*Short exercise:* Every record below is to be retyped exactly.

*Scene script records:*
★ ★ ★
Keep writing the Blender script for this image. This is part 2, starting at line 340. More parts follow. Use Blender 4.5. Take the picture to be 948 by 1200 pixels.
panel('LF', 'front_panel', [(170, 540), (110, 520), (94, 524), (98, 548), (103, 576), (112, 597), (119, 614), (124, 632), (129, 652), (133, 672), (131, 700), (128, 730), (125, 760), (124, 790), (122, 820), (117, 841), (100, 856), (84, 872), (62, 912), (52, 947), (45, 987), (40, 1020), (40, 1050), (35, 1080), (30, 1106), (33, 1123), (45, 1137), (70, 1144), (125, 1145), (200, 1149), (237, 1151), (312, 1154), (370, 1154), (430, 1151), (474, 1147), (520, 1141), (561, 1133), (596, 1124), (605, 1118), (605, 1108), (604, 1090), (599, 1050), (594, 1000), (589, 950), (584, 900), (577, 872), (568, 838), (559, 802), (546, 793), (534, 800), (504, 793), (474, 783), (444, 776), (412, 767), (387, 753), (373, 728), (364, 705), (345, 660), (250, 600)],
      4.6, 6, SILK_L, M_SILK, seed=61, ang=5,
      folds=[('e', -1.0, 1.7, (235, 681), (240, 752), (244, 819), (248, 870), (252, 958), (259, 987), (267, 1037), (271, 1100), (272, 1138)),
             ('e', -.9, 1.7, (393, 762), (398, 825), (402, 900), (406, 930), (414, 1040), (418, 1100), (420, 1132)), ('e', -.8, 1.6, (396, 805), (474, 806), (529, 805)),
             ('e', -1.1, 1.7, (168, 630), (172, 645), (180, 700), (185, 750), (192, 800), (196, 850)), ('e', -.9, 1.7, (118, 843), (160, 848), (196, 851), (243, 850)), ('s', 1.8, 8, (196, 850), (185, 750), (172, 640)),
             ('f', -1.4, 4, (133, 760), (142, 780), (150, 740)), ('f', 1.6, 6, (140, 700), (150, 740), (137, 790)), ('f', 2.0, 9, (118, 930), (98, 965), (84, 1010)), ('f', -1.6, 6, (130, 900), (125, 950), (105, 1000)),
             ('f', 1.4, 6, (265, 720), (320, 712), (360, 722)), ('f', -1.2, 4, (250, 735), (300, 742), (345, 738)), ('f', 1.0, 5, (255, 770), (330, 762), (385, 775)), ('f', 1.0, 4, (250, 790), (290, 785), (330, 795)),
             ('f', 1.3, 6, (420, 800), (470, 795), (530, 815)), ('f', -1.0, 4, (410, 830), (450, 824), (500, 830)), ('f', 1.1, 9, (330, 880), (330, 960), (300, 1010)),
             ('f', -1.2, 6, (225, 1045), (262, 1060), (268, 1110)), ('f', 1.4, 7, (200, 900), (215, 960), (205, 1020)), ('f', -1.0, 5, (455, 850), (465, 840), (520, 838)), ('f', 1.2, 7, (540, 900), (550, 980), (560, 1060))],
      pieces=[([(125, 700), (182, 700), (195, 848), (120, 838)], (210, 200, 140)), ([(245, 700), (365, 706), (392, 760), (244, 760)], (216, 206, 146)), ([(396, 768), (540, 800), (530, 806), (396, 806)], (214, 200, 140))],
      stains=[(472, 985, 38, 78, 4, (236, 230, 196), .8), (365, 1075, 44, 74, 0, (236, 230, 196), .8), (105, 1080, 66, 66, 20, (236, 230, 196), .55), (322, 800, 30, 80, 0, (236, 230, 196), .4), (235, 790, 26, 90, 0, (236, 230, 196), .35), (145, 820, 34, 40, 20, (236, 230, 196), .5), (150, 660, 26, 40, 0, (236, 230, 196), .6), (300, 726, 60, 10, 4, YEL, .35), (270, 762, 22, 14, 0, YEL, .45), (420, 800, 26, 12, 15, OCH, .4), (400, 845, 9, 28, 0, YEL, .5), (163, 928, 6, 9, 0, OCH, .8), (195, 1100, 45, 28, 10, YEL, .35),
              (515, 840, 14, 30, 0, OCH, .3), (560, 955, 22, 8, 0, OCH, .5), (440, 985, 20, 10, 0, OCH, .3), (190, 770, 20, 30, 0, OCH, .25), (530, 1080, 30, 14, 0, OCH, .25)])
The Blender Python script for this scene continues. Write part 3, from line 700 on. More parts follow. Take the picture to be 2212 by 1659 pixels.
★ ★ ★
*Task result:*
Keep writing the Blender script for this image. This is part 2, starting at line 340. More parts follow. Use Blender 4.5. Take the picture to be 948 by 1200 pixels.
panel('LF', 'front_panel', [(170, 540), (110, 520), (94, 524), (98, 548), (103, 576), (112, 597), (119, 614), (124, 632), (129, 652), (133, 672), (131, 700), (128, 730), (125, 760), (124, 790), (122, 820), (117, 841), (100, 856), (84, 872), (62, 912), (52, 947), (45, 987), (40, 1020), (40, 1050), (35, 1080), (30, 1106), (33, 1123), (45, 1137), (70, 1144), (125, 1145), (200, 1149), (237, 1151), (312, 1154), (370, 1154), (430, 1151), (474, 1147), (520, 1141), (561, 1133), (596, 1124), (605, 1118), (605, 1108), (604, 1090), (599, 1050), (594, 1000), (589, 950), (584, 900), (577, 872), (568, 838), (559, 802), (546, 793), (534, 800), (504, 793), (474, 783), (444, 776), (412, 767), (387, 753), (373, 728), (364, 705), (345, 660), (250, 600)],
      4.6, 6, SILK_L, M_SILK, seed=61, ang=5,
      folds=[('e', -1.0, 1.7, (235, 681), (240, 752), (244, 819), (248, 870), (252, 958), (259, 987), (267, 1037), (271, 1100), (272, 1138)),
             ('e', -.9, 1.7, (393, 762), (398, 825), (402, 900), (406, 930), (414, 1040), (418, 1100), (420, 1132)), ('e', -.8, 1.6, (396, 805), (474, 806), (529, 805)),
             ('e', -1.1, 1.7, (168, 630), (172, 645), (180, 700), (185, 750), (192, 800), (196, 850)), ('e', -.9, 1.7, (118, 843), (160, 848), (196, 851), (243, 850)), ('s', 1.8, 8, (196, 850), (185, 750), (172, 640)),
             ('f', -1.4, 4, (133, 760), (142, 780), (150, 740)), ('f', 1.6, 6, (140, 700), (150, 740), (137, 790)), ('f', 2.0, 9, (118, 930), (98, 965), (84, 1010)), ('f', -1.6, 6, (130, 900), (125, 950), (105, 1000)),
             ('f', 1.4, 6, (265, 720), (320, 712), (360, 722)), ('f', -1.2, 4, (250, 735), (300, 742), (345, 738)), ('f', 1.0, 5, (255, 770), (330, 762), (385, 775)), ('f', 1.0, 4, (250, 790), (290, 785), (330, 795)),
             ('f', 1.3, 6, (420, 800), (470, 795), (530, 815)), ('f', -1.0, 4, (410, 830), (450, 824), (500, 830)), ('f', 1.1, 9, (330, 880), (330, 960), (300, 1010)),
             ('f', -1.2, 6, (225, 1045), (262, 1060), (268, 1110)), ('f', 1.4, 7, (200, 900), (215, 960), (205, 1020)), ('f', -1.0, 5, (455, 850), (465, 840), (520, 838)), ('f', 1.2, 7, (540, 900), (550, 980), (560, 1060))],
      pieces=[([(125, 700), (182, 700), (195, 848), (120, 838)], (210, 200, 140)), ([(245, 700), (365, 706), (392, 760), (244, 760)], (216, 206, 146)), ([(396, 768), (540, 800), (530, 806), (396, 806)], (214, 200, 140))],
      stains=[(472, 985, 38, 78, 4, (236, 230, 196), .8), (365, 1075, 44, 74, 0, (236, 230, 196), .8), (105, 1080, 66, 66, 20, (236, 230, 196), .55), (322, 800, 30, 80, 0, (236, 230, 196), .4), (235, 790, 26, 90, 0, (236, 230, 196), .35), (145, 820, 34, 40, 20, (236, 230, 196), .5), (150, 660, 26, 40, 0, (236, 230, 196), .6), (300, 726, 60, 10, 4, YEL, .35), (270, 762, 22, 14, 0, YEL, .45), (420, 800, 26, 12, 15, OCH, .4), (400, 845, 9, 28, 0, YEL, .5), (163, 928, 6, 9, 0, OCH, .8), (195, 1100, 45, 28, 10, YEL, .35),
              (515, 840, 14, 30, 0, OCH, .3), (560, 955, 22, 8, 0, OCH, .5), (440, 985, 20, 10, 0, OCH, .3), (190, 770, 20, 30, 0, OCH, .25), (530, 1080, 30, 14, 0, OCH, .25)])
The Blender Python script for this scene continues. Write part 3, from line 700 on. More parts follow. Take the picture to be 2212 by 1659 pixels.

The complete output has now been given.